------ Record excerpts ------

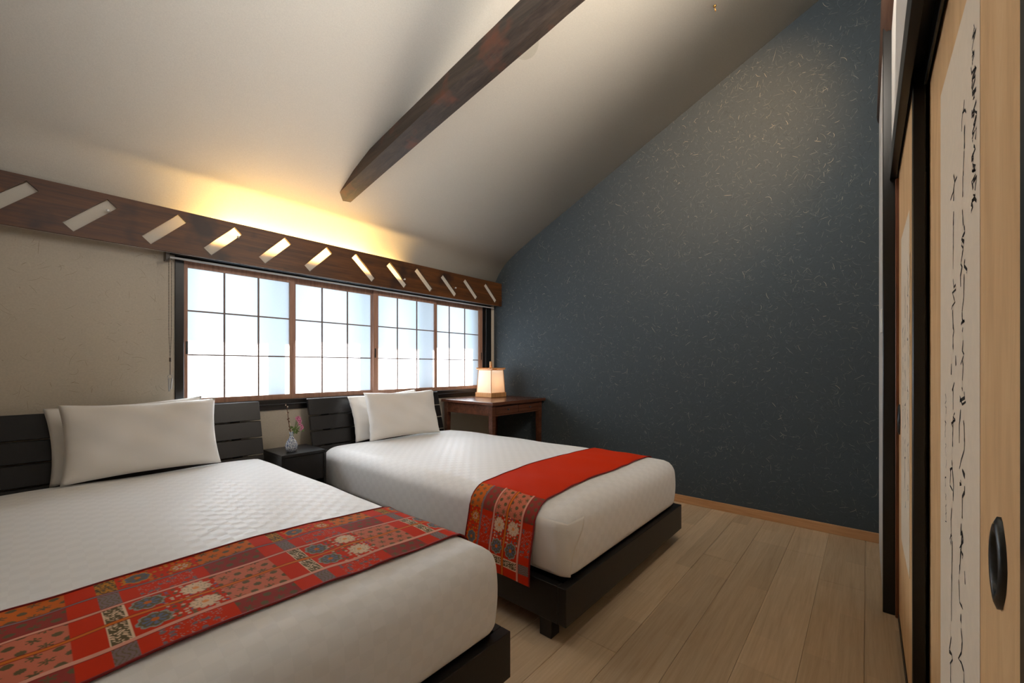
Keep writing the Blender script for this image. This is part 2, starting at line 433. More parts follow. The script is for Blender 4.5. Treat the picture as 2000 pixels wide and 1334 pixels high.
# outside: eave and posts whose shade falls on the frosted panes
props(obj('trim_5', box(-.6, 4.2, 3.25, 3.72, 1.985, 2.10), M['bar']), 'eave over the window outside', kind='structure')
props(obj('trim_6', boxes([(1.062, 1.172, 3.25, 3.31, .3, 2.0), (1.752, 1.846, 3.24, 3.30, .3, 2.0), (2.318, 2.478, 3.25, 3.31, .3, 2.0), (3.02, 3.22, 3.25, 3.31, .3, 2.0)]), M['bar']), 'outer window posts outside the frosted panes', kind='structure')

# ------------------------------------------------------------------ valance board with slanted slots, tray, lamp strip
YB = 2.975
slots = []
for x, zt in ((-.010, 1.920), (.261, 1.918), (.552, 1.921), (.828, 1.917), (1.120, 1.922), (1.405, 1.920)):
    slots.append([(x, zt), (x+.038, zt-.037), (x-.120, zt-.198), (x-.158, zt-.161)])
for x, zt in ((1.631, 1.920), (1.931, 1.914), (2.207, 1.919), (2.497, 1.911), (2.777, 1.918), (3.063, 1.919)):
    slots.append([(x, zt), (x-.034, zt-.038), (x+.134, zt-.197), (x+.165, zt-.158)])
slots += [[(a-.29*dx, b) for a, b in slots[0]] for dx in (1, 2, 3, 4)]
def board_mesh():
    bm = bmesh.new(); edges = []
    x0, x1, z0, z1 = XL+.002, XW-.003, 1.700, 1.943
    outer = [(x0, z0), (x1, z0), (x1, z1), (x0, z1)]
    for loop in [outer]+slots:
        vs = [bm.verts.new((a, YB, b)) for a, b in loop]
        for i in range(len(vs)): edges.append(bm.edges.new((vs[i], vs[(i+1) % len(vs)])))
    bmesh.ops.triangle_fill(bm, edges=edges, use_beauty=True)
    # drop faces filling the slots
    def inside(p, L):
        s = 0
        for i in range(len(L)):
            a, b = L[i], L[(i+1) % len(L)]; c = (b[0]-a[0])*(p.z-a[1])-(b[1]-a[1])*(p.x-a[0])
            s += 1 if c > 0 else -1
        return abs(s) == len(L)
    kill = [f for f in bm.faces if any(inside(f.calc_center_median(), L) for L in slots)]
    bmesh.ops.delete(bm, geom=kill, context='FACES_ONLY')
    r = bmesh.ops.extrude_face_region(bm, geom=list(bm.faces))
    for v in [g for g in r['geom'] if isinstance(g, bmesh.types.BMVert)]: v.co.y += .018
    return from_bm(bm)
vb = root('valance_board', (1.5, YB, 1.70), 'long brown cedar board with slanting cut slots above the window', 'valance')
obj('board', board_mesh(), M['board'], vb)
for L_ in slots:
    cx0 = sum(p[0] for p in L_)/4; cz0 = sum(p[1] for p in L_)/4
    q = [(cx0+(a-cx0)*1.06+(.004 if a > cx0 else -.004), cz0+(b-cz0)*1.03) for a, b in L_]
    V = [(a, YB+.0187, b) for a, b in q]
    obj('slot_paper', raw(V, [(0, 1, 2, 3)]), M['slot_paper'], vb)
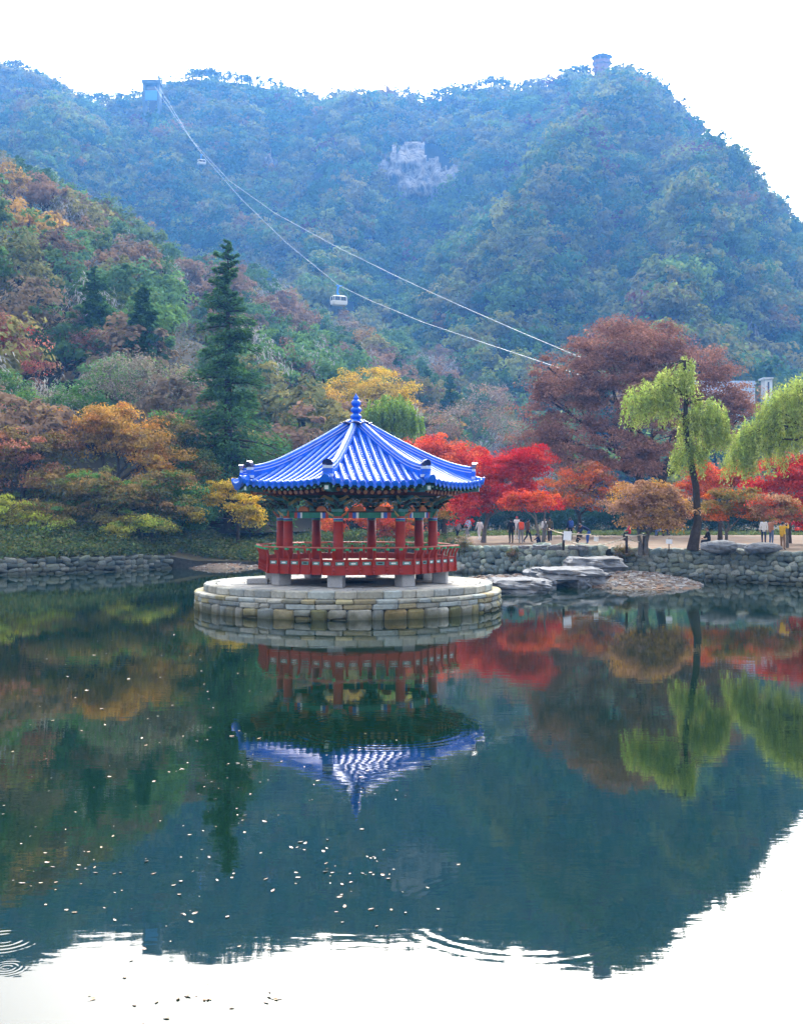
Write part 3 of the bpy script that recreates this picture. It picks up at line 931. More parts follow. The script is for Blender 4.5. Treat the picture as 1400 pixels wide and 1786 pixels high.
def stone_wall(name, label, u0, u1, ztop, zbot, courses, wid, tint=1.0, lean=0.25):
    """dry stone retaining wall along the shore; every stone a part of its own"""
    um = (u0 + u1) / 2
    root = empty(name, ((um - CX) / FPX * shore_d(um), float(shore_d(um)), 0))
    tag(root, label, 'stone wall')
    L0 = Vector(root.location)
    us_w = np.linspace(u0, u1, 60)
    pl = np.stack([(us_w - CX) / FPX * shore_d(us_w), shore_d(us_w)], 1)
    seg = np.r_[0, np.cumsum(np.linalg.norm(np.diff(pl, axis=0), axis=1))]
    def at(s_): return np.interp(s_, seg, pl[:, 0]), np.interp(s_, seg, pl[:, 1])
    # earth core behind the stones
    mb = MB(); v, f = [], []
    for i in range(60):
        zt = ztop(us_w[i]) - 0.12
        v += [(pl[i, 0] - L0.x, pl[i, 1] + 0.05 - L0.y, -0.5), (pl[i, 0] - L0.x, pl[i, 1] + 0.16 - L0.y, zt), (pl[i, 0] - L0.x, pl[i, 1] + 0.5 - L0.y, zt - 0.02)]
        if i: a = 3 * i; f += [(a - 3, a, a + 1, a - 2), (a - 2, a + 1, a + 2, a - 1)]
    mb.add(v, f); mb.build('core', M['mortar'], root)
    total = seg[-1]
    n = 0
    for c in range(courses):
        s_ = -rs.random() * wid
        while s_ < total:
            wd = wid * rs.uniform(0.6, 1.5)
            sm = min(max(s_ + wd / 2, 0), total)
            x, y = at(sm); x2, y2 = at(min(sm + 0.2, total)); x1, y1 = at(max(sm - 0.2, 0))
            u = x / y * FPX + CX
            zt, zb = ztop(u), zbot(u)
            hh = (zt - zb) / courses
            zc = zb + hh * (c + 0.5) + rs.uniform(-0.22, 0.22) * hh
            an = math.atan2(y2 - y1, x2 - x1)
            o = mobj('stone', rs.choice(ROCKS), root, (x - L0.x, y - L0.y - 0.02 - lean * (1 - (zc / max(zt, 0.1))) + rs.uniform(-0.05, 0.05), zc),
                     (rs.uniform(-0.1, 0.1), rs.uniform(-0.4, 0.4), an + rs.uniform(-0.15, 0.15)),
                     (wd * 0.52, 0.26, hh * rs.uniform(0.46, 0.74)))
            cl = np.array(lin(rs.choice(WCOL))) * rs.uniform(0.9, 1.7) * 2.1 * tint
            o.color = (*np.clip(cl, 0, 1.6), 1)
            n += 1
            s_ += wd * 0.97
    print(name, n)
    return root

stone_wall('retaining_wall', 'long dry stone wall holding the bank at the right edge', 1072, 1530, lambda u: 1.74, lambda u: -0.18, 7, 0.46, 1.15)
stone_wall('retaining_wall', 'dry stone wall between the pavilion and the stone slabs', 778, 1050, lambda u: float(shore_z(u)) + 0.05 + (0.16 if u > 915 else 0), lambda u: -0.1 if u < 880 else 0.25, 5, 0.50, 1.35)
stone_wall('retaining_wall', 'low grey stone wall along the left bank', -120, 292, lambda u: 0.95, lambda u: -0.2, 4, 0.55, 0.62)

# ---------------------------------------------------------------- island platform
IC = Vector((-2.2, 48.0, 0))
isl = empty('island_platform', IC)
tag(isl, 'round two-tiered stone platform in the pond under the pavilion', 'platform')
mb = MB()
ring = lambda r, n=72: [(r * math.cos(2 * math.pi * k / n), r * math.sin(2 * math.pi * k / n)) for k in range(n)]
mb.prism(ring(6.22), -0.8, 0.70); mb.prism(ring(5.84), 0.68, 0.985)
mb.build('core', M['mortar'], isl)
ICOL = ['#b9b8b0', '#c9c8c2', '#a9aeb0', '#b4a98c', '#c4c3bd', '#b0b8ba', '#bdb492', '#a5a59a']
ICOL_LOW = ICOL + ['#9c9068', '#908c66', '#a5906a', '#b0a988', '#8c8c6c', '#a8a89c', '#b4b6b0', '#a0a4a0']
def ring_course(rad, depth, z0, z1, wmin, wmax, cols, rnd, split=0.0, ch=0.04, jit=0.018):
    a = rnd.random() * 0.2
    end = a + 2 * math.pi
    while a < end - 0.01:
        wd = rnd.uniform(wmin, wmax)
        da = min(wd / rad, end - a)
        if end - a - da < 0.03: da = end - a
        am = a + da / 2
        hw = rad * math.sin(da / 2) - 0.010
        front = -math.sin(am) > -0.35                      # the far side is never in view: larger blocks there
        parts_ = [(z0, z1)]
        if rnd.random() < split and (z1 - z0) > 0.3:
            zm = z0 + (z1 - z0) * rnd.uniform(0.4, 0.6); parts_ = [(z0, zm), (zm, z1)]
        for (p0, p1) in parts_:
            hh = (p1 - p0) / 2 - 0.006
            me = stone_mesh('block', hw, depth / 2, hh, min(ch, hh * 0.5), jit, rnd, M['stone'], False)
            rr = rad - depth / 2 + rnd.uniform(-0.02, 0.02)
            o = mobj('stone', me, isl, (rr * math.cos(am), rr * math.sin(am), (p0 + p1) / 2), (0, 0, am - math.pi / 2))
            cl = np.array(lin(rnd.choice(cols))) * rnd.uniform(0.75, 1.2) * 1.95
            o.color = (*np.clip(cl, 0, 1.8), 1)
        a += da
ri = random.Random(8)
ring_course(6.36, 0.36, -0.25, 0.38, 0.36, 0.95, ICOL_LOW, ri, 0.35, 0.085, 0.05)
ring_course(6.34, 0.34, 0.36, 0.575, 0.35, 1.15, ICOL, ri, 0, 0.05, 0.03)
ring_course(6.36, 0.46, 0.562, 0.735, 0.5, 1.0, ICOL, ri)
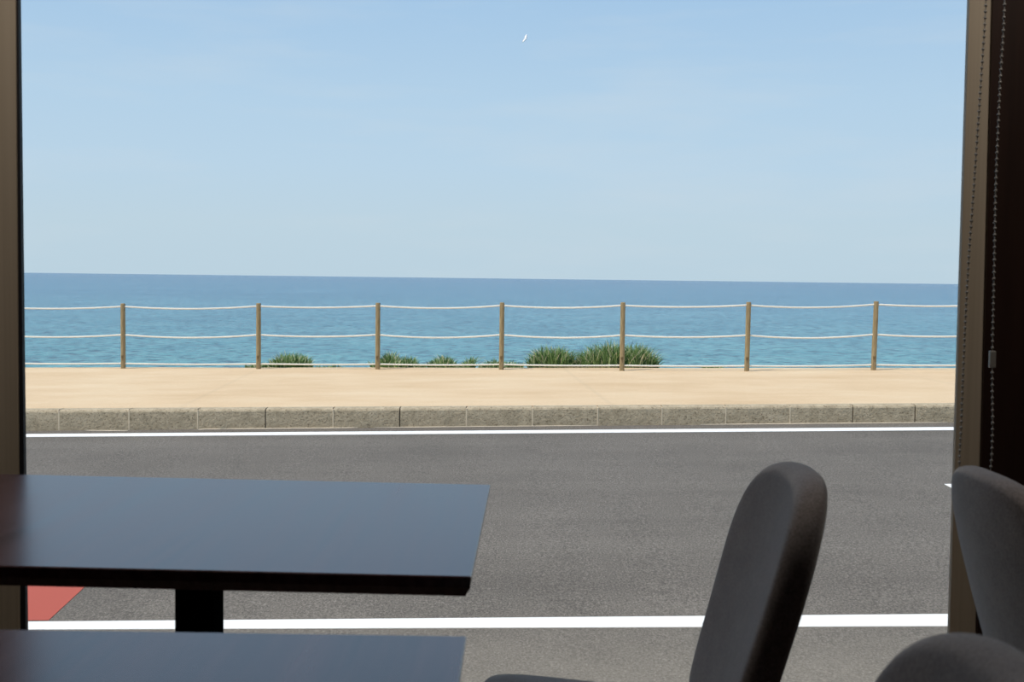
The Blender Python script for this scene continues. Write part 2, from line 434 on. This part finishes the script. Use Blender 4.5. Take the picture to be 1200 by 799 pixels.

------

Pictures stay out. Print the data exactly, from its first line through the line containing "frosted panes', kind='structure')".

-- Answer for the task --
Keep writing the Blender script for this image. This is part 2, starting at line 433. More parts follow. The script is for Blender 4.5. Treat the picture as 2000 pixels wide and 1334 pixels high.
# outside: eave and posts whose shade falls on the frosted panes
props(obj('trim_5', box(-.6, 4.2, 3.25, 3.72, 1.985, 2.10), M['bar']), 'eave over the window outside', kind='structure')
props(obj('trim_6', boxes([(1.062, 1.172, 3.25, 3.31, .3, 2.0), (1.752, 1.846, 3.24, 3.30, .3, 2.0), (2.318, 2.478, 3.25, 3.31, .3, 2.0), (3.02, 3.22, 3.25, 3.31, .3, 2.0)]), M['bar']), 'outer window posts outside the frosted panes', kind='structure')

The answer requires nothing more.